Há apenas uma mesa no centro do palco em “A Noite dos Mortos Vivos”. Ao redor dela, dois homens e duas mulheres discorrem sobre suas relações com drogas, lícitas e ilícitas.
Mas não são personagens de uma situação fictícia. São os próprios atores e atrizes falando sobre suas vidas. Ouvimos recordações pessoais, histórias que testemunharam, frustrações que ainda carregam.
Apesar da estrutura biográfica, eles não pretendem fazer da individualidade a matriz estética do espetáculo. A maioria das falas não são dirigidas ao público, mas parte de um debate simulado entre os quatro participantes. Eles interagem e escancaram as distâncias sociais que os separam.

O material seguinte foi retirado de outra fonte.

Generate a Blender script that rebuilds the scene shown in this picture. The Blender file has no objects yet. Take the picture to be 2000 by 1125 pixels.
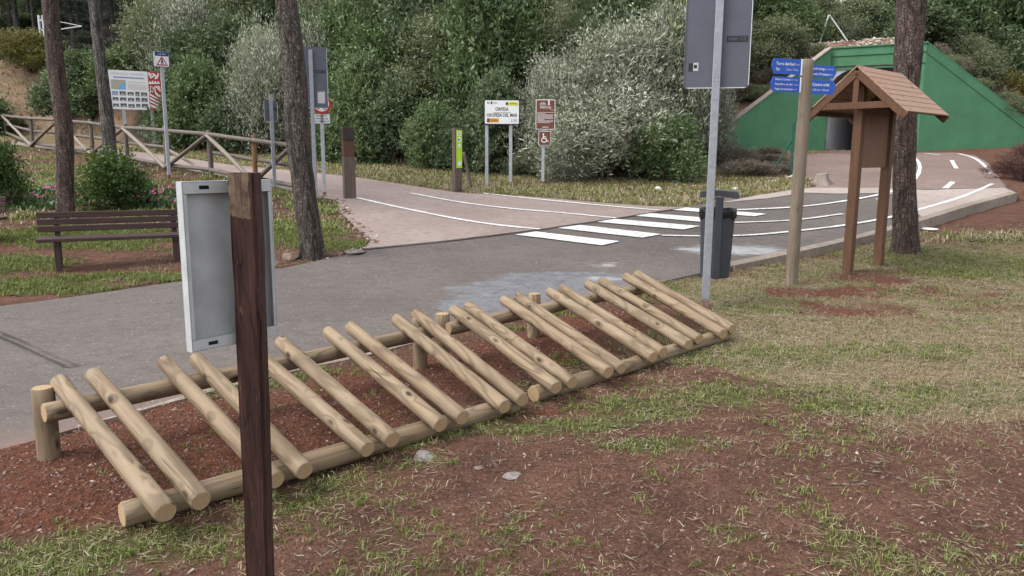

A diretora e atriz Paula Picarelli, por exemplo, conta sobre a ampliação libertadora de sensações que o uso de cogumelos alucinógenos em Amsterdã proporcionou a ela.
A narrativa gera interesse, mas causa constrangimento, pois ao lado dela está Ronaldo de Morais, que viveu situações infernais com o crack nos anos que passou na prisão.
A mesa na qual estão todos sentados funciona como um labirinto de espelhos que escancara contradições e multiplica as formas de ver e de entender o que é narrado. É uma proposta de encenação que alcança alto rendimento crítico, principalmente porque o contraste entre os atores não assinala apenas as suas diferenças pessoais, mas a dimensão social da vida privada.
Em um aparente paradoxo, a estética que tende ao personalismo faz o país vibrar em suas contradições e cicatrizes. Os fantasmas internos de cada um, sua intimidade mais profunda, aparecem como fantasmas históricos do Brasil.
Como no filme de George Romero que empresta nome à peça e liga o terror à crítica social nos Estados Unidos de 1968, a atmosfera de suspense faz referência à permanência de abusos e desigualdades em nossa sociedade. Como se nossa história fosse um espectro vivendo entre nós.
O elenco abraça a proposição com coragem e comprometimento. Consegue mobilizar suas histórias sem perder a dimensão do trabalho coletivo e o interesse pelo outro. É como se executasse a máxima cunhada por Ronaldo de Morais sobre sua cura: “Nenhuma resolução é individual”.